RAAC was most commonly used in the production of light weight masonry blocks and structural units such as roof planks and floor units. Over time and without careful management RAAC panels can creep and deflect, exacerbated by water penetration and if their structural integrity becomes compromised, they can fracture and collapse with little or no warning, causing obvious risk or injury, or worse, death of occupants, residents, visitors or even trespassers.
Now commonly considered to be deleterious or a cause of potential long term building loss, the material was used within the UK construction industry predominantly in the period of the 1950s -1980s and, therefore, remains present within the UK's current building stock. The Building Research Establishment considers RAAC to have a design life of 30 years meaning that all of the RAAC produced in the UK and incorporated into UK construction projects is likely to be beyond its expected design life.
Given that the deficiencies of RAAC as a construction material have been generally known within the construction industry for some time, it is unlikely to have been used within recently constructed properties and, therefore, claims for breach of building contract provisions are expected to be limited.
The Health and Safety Executive has produced guidance for property owners and managers in response to increased awareness of RAAC which provides that steps should be taken to identify whether RAAC is present in buildings.
Appropriate action would include taking the following steps:
The Institution of Structural Engineers has produced guidance on the investigation and assessment of RAAC which can be obtained free from their website.
As a landlord, there is no obligation to notify tenants that a review is being undertaken to identify the presence of RAAC. Where the assessment suggests that the structural integrity of a building is compromised, or there is a need for more invasive property surveys, then to progress matters, the tenants or occupants will have to be notified in order to organise further investigations or to carry out works.

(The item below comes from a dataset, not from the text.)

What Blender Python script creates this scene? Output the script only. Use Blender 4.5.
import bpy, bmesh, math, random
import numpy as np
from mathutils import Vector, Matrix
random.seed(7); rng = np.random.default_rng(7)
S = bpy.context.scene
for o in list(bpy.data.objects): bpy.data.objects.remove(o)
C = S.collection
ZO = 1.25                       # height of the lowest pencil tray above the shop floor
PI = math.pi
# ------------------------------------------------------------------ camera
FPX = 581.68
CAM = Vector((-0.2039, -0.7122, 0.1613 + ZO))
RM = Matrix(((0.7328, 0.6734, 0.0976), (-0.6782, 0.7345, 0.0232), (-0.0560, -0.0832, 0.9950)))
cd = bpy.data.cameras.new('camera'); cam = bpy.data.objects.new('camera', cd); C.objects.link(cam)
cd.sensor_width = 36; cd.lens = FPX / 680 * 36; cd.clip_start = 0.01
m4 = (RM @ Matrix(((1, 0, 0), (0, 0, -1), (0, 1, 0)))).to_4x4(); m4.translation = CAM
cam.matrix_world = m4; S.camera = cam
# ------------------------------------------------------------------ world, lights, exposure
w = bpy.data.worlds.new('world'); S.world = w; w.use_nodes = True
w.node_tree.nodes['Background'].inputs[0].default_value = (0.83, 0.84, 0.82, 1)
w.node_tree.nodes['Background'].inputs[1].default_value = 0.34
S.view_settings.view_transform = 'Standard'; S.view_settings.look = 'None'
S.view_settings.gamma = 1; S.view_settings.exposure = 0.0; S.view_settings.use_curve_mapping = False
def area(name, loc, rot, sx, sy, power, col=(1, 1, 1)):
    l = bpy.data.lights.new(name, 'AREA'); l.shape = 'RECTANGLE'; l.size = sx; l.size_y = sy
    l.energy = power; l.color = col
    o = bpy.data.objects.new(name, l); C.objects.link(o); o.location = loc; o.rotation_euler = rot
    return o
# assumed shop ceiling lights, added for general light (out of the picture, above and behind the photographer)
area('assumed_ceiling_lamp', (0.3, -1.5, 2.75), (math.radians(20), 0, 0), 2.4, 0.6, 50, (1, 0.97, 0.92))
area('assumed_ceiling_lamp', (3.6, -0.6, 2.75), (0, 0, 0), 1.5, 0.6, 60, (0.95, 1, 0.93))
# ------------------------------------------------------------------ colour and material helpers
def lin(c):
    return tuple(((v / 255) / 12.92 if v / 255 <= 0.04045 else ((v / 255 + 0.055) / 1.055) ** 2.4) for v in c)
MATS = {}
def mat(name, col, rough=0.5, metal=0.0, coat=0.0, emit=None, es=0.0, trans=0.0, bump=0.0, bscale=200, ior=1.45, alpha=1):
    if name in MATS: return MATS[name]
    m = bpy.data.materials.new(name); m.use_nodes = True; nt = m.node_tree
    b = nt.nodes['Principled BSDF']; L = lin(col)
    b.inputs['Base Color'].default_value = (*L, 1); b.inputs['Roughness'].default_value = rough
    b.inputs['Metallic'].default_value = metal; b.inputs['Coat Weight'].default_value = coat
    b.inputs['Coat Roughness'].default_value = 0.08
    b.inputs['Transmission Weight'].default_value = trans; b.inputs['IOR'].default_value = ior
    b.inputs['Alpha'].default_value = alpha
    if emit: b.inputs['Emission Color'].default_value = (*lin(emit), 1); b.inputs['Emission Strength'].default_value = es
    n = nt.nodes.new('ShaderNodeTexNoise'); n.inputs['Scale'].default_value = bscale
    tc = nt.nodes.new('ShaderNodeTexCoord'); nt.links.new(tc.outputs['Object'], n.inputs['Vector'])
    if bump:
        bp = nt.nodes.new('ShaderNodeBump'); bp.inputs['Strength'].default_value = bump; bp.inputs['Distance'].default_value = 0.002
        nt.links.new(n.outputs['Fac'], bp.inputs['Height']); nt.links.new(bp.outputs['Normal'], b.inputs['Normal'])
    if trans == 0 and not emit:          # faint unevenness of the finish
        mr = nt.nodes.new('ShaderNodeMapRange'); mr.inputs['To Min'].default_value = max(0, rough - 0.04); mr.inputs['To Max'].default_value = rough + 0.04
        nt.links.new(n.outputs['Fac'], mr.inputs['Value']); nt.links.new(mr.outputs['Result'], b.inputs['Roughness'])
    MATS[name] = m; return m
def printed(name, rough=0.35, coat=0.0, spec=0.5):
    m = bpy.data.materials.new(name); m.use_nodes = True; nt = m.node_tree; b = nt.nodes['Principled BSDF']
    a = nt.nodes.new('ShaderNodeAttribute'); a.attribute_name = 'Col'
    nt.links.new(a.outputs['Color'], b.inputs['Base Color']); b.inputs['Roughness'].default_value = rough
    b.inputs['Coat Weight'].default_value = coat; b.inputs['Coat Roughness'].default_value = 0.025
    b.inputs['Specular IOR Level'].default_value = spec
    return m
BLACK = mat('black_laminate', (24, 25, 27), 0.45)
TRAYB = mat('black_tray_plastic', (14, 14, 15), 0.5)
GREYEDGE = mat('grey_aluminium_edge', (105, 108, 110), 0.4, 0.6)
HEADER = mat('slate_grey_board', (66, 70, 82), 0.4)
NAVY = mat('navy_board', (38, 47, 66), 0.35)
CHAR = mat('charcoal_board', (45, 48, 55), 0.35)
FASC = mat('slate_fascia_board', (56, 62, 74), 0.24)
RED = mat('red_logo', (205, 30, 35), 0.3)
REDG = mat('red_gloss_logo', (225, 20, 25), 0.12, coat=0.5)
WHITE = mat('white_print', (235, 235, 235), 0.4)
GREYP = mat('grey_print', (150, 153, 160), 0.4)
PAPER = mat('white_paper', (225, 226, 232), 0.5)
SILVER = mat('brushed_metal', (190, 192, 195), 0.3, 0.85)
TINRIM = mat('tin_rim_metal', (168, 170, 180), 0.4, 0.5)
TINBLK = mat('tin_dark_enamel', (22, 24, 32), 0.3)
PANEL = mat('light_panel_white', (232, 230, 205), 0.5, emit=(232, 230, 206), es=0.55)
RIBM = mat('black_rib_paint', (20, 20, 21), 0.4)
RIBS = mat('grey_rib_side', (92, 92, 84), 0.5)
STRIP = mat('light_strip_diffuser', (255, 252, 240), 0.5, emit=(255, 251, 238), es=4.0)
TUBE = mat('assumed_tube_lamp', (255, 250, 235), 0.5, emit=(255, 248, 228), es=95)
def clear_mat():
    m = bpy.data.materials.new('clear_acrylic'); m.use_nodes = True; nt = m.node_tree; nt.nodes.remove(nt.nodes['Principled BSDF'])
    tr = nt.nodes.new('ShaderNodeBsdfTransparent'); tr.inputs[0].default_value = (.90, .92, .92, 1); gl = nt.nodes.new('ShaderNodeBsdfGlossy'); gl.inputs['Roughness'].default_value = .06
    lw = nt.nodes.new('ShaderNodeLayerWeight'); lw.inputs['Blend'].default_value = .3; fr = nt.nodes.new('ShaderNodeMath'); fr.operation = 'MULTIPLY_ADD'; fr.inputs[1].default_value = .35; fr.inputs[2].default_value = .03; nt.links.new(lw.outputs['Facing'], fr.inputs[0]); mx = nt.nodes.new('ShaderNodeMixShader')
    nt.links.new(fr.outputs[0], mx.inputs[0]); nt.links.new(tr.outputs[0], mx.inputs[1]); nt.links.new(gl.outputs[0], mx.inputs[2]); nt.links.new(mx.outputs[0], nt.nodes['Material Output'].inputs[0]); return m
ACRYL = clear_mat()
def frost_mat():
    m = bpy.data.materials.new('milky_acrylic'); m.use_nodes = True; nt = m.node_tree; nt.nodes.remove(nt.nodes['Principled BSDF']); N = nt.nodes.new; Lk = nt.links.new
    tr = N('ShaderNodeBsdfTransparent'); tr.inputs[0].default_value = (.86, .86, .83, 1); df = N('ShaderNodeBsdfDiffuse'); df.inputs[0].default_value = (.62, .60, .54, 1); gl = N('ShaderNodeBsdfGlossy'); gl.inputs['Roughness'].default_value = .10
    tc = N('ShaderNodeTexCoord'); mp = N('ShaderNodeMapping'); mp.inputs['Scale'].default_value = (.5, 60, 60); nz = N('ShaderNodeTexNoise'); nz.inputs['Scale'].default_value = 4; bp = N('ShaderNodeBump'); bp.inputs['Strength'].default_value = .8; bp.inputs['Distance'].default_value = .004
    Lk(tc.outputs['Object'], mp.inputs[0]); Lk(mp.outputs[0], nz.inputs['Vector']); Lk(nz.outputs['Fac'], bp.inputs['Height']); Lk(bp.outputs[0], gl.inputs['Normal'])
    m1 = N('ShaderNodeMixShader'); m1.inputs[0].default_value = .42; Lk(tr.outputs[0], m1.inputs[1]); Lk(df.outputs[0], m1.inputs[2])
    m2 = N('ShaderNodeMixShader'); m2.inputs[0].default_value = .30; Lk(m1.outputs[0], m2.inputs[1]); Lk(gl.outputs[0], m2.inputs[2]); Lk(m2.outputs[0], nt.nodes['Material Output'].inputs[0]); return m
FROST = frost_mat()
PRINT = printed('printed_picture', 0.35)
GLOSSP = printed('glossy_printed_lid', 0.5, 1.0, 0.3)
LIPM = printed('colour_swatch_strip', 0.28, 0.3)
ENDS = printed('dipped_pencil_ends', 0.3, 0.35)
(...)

Lease terms need to be checked to determine what rights you have for intrusive survey.
Where RAAC is present in combination with asbestos which must be dealt with in accordance with the Control of Asbestos Regulations, any steps taken to remediate or stabilise existing structures or the potential consequences of any collapse due to a failure in durability of the RAAC will need to be carefully considered to avoid exposure of occupiers to asbestos.
It you're aware of RAAC, you'll almost certainly need to disclose that in replies to CPSEs.
Several of the CPSEs seek to flush out information relating to defects in the fabric of a property, most notably CPSE 1 enquiry 8.6, which specifically asks "Has any substance … known or suspected to be unsuitable for its purpose, unstable or hazardous, been used in the present structures forming part of the Property…?
Similarly, if you've identified a potential RAAC problem and are granting a lease, CPSE 3 enquires 1.5 and 1.12 should flush out details of any planned maintenance programmes and cost.
Commercially therefore, it makes sense for sellers/landlords to be up front about any RAAC that they're aware of and to show that they have a costed plan of how they're going to deal with it. That should give a buyer and tenants confidence that the seller or landlord is in control of the issue – and will avoid later delays in the sale/letting process.
Possibly.
As always, the terms of the specific lease will need to be checked.
As an example, if a lease is drafted in simple terms and states that the landlord is obliged to repair the building, and that the tenant is obliged to pay a proportion of the landlords' repairing costs, then the landlord has a good claim for recovery.
Of course, commercial leases are often more complex and a tenant's obligation to pay may be qualified. For example, there may be carve outs for inherent defects or obligations on the landlord to make claims against third parties before pushing costs thought the service charge. Even if there are carve outs for inherent defects, there are good arguments that RAAC doesn't amount to an inherent defect in any event, given, amongst other things, that the limited shelf life of RAAC was always known about.
Similarly, if landlords choose to replace RAAC which is in good condition, they are unlikely to be able to argue that this amounts to "repair" as, put simply, the RAAC is not in disrepair.
The insurance position should also be investigated. The provisions of the policy for the building should be checked to see what, if anything, is covered – and the "insured risks" provisions of lease will also need to be reviewed.